Covered in this excellent thread: https://www.dpreview.com/forums/post/60222399

I found a lot of sidetrack to colors. Your answer was to the point and among the few interesting answers.

Thank you.

And, FWIW, my values are a bit closer D500 at 57% and D850 at 49%

today I still find 60 and 44 % respectively on your DXO derived sensor ... page

You misunderstand. I don't consider the DxOMark numbers "mine"; they are simply derived from the DxOMark data.
The 57% and 49% are my own measurements; which are not currently published anywhere at the site.
The reason that my QE values aren't published yet is that some of my values are clearly pretty far off and I haven't put in a good mechanism to handle excluding individual results.

QE is hard to measure without a sophisticated setup (that I don't have).

If you have two cameras with the same mount, and a stable light source, it is not too difficult to do a side by side comparison keeping all else the same in a controlled way.

For white light and the same exposure, I find for example 300 electrons/ mum^2 for D500 and 230 for D850. so the relative QE are like 60% to 46% according to my measurement. I think that is to better accuracy than 1%.

I you care to continue this discussion, please do on the other thread which I started in the right forum. Nikon lens talk forum happened by my mistake, totally wrong forum for this.
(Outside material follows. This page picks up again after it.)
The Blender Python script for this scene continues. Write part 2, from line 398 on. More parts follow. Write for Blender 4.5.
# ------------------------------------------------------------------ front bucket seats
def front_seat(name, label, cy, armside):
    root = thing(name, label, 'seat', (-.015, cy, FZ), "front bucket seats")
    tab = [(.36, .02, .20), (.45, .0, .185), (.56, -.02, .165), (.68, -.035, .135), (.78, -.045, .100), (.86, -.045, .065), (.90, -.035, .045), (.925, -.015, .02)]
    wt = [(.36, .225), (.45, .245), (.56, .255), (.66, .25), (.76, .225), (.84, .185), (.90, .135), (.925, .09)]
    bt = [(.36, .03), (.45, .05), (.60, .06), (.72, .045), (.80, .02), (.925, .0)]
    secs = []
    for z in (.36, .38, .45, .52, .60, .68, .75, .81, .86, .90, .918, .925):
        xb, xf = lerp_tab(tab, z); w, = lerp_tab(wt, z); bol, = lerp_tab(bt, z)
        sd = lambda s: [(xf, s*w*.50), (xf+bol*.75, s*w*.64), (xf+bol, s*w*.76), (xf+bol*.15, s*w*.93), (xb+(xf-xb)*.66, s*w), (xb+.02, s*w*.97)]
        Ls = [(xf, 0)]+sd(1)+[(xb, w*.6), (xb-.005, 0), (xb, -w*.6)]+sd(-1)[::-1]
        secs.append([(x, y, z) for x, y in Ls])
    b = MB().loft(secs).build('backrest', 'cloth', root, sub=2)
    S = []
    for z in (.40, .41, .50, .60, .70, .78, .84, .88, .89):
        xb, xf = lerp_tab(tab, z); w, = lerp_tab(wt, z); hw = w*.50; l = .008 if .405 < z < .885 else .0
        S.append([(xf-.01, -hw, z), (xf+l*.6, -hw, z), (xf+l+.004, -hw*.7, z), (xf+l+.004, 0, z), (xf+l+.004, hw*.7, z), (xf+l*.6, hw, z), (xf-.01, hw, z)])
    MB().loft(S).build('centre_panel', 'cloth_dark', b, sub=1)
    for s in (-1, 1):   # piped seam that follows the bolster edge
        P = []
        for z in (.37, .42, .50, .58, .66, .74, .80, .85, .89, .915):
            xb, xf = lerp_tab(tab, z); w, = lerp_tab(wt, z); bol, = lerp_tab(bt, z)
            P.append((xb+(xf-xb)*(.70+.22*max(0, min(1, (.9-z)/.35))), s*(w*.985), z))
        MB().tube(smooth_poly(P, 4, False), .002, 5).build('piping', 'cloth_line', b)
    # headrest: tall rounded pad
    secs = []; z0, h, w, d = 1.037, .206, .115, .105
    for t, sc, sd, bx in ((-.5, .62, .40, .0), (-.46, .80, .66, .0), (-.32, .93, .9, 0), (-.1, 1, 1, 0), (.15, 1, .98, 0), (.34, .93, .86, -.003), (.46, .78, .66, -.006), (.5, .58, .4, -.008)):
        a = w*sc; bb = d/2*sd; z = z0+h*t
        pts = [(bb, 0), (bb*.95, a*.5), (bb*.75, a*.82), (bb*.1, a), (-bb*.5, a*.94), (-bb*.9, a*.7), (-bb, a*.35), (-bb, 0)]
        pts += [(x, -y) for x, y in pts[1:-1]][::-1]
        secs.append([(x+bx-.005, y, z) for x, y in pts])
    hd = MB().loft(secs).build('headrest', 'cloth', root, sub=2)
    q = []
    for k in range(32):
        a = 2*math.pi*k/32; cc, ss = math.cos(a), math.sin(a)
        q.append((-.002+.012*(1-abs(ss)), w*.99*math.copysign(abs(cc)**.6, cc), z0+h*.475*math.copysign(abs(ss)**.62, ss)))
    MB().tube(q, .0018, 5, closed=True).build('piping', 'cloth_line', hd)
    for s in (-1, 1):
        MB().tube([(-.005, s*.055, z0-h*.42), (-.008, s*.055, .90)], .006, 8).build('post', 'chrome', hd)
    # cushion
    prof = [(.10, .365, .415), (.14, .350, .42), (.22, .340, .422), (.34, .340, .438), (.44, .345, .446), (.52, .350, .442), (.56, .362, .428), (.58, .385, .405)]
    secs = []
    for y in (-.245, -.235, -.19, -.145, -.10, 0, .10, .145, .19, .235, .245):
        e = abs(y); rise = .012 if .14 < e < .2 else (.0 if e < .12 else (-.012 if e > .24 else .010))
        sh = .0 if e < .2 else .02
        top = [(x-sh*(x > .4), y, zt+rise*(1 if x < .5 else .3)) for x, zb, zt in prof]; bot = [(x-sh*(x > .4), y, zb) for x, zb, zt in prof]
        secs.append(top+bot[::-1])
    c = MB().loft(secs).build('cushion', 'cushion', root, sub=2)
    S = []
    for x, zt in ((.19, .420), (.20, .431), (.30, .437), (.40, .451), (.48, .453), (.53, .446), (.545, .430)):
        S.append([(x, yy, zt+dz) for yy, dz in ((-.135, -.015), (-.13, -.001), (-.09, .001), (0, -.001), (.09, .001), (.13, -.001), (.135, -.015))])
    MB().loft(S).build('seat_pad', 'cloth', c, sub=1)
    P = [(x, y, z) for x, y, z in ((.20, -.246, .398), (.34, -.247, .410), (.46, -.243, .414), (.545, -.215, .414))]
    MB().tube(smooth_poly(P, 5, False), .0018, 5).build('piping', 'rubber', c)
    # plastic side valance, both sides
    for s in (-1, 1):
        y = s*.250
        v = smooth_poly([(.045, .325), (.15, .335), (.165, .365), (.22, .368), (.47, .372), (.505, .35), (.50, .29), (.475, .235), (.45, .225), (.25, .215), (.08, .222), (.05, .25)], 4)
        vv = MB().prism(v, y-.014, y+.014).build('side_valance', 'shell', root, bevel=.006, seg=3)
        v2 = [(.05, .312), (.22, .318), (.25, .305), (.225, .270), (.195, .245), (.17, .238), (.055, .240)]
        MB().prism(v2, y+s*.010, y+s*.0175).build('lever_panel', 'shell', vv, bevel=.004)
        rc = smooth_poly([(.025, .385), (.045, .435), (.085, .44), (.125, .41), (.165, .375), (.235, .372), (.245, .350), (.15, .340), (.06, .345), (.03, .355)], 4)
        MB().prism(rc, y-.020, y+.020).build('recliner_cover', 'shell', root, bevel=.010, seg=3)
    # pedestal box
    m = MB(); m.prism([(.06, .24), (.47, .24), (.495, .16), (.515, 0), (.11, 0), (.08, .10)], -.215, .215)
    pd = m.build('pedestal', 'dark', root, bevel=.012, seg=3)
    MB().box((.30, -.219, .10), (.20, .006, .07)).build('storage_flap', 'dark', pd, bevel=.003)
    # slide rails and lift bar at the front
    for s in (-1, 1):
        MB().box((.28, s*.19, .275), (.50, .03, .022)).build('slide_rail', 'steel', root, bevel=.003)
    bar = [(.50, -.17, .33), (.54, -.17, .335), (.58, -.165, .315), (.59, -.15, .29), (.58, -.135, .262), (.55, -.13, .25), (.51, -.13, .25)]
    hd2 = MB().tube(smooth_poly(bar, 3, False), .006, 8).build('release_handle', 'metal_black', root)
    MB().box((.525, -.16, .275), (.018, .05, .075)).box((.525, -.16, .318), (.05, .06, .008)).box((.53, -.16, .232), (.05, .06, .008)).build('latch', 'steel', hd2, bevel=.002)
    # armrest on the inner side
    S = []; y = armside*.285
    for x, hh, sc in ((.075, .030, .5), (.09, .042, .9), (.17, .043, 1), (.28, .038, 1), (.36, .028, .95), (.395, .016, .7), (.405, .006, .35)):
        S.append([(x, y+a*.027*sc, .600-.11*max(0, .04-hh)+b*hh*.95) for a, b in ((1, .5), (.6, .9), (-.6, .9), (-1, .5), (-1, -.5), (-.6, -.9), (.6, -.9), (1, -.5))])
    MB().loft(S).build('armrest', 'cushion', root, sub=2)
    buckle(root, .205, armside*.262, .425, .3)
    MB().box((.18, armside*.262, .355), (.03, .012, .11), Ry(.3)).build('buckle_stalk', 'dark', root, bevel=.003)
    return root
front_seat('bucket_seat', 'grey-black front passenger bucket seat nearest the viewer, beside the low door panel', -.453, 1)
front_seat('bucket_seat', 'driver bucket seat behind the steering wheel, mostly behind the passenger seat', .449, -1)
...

I understand this concept. I actually handle very few of the cameras that I test.
This type of procedure is beyond the capability of almost all my collaborators so it's not part of the testing protocol.

well some of your contributors might be able to test several cameras for their relative QE with good accuracy along above lines.  That might give you a database where you can check consistency.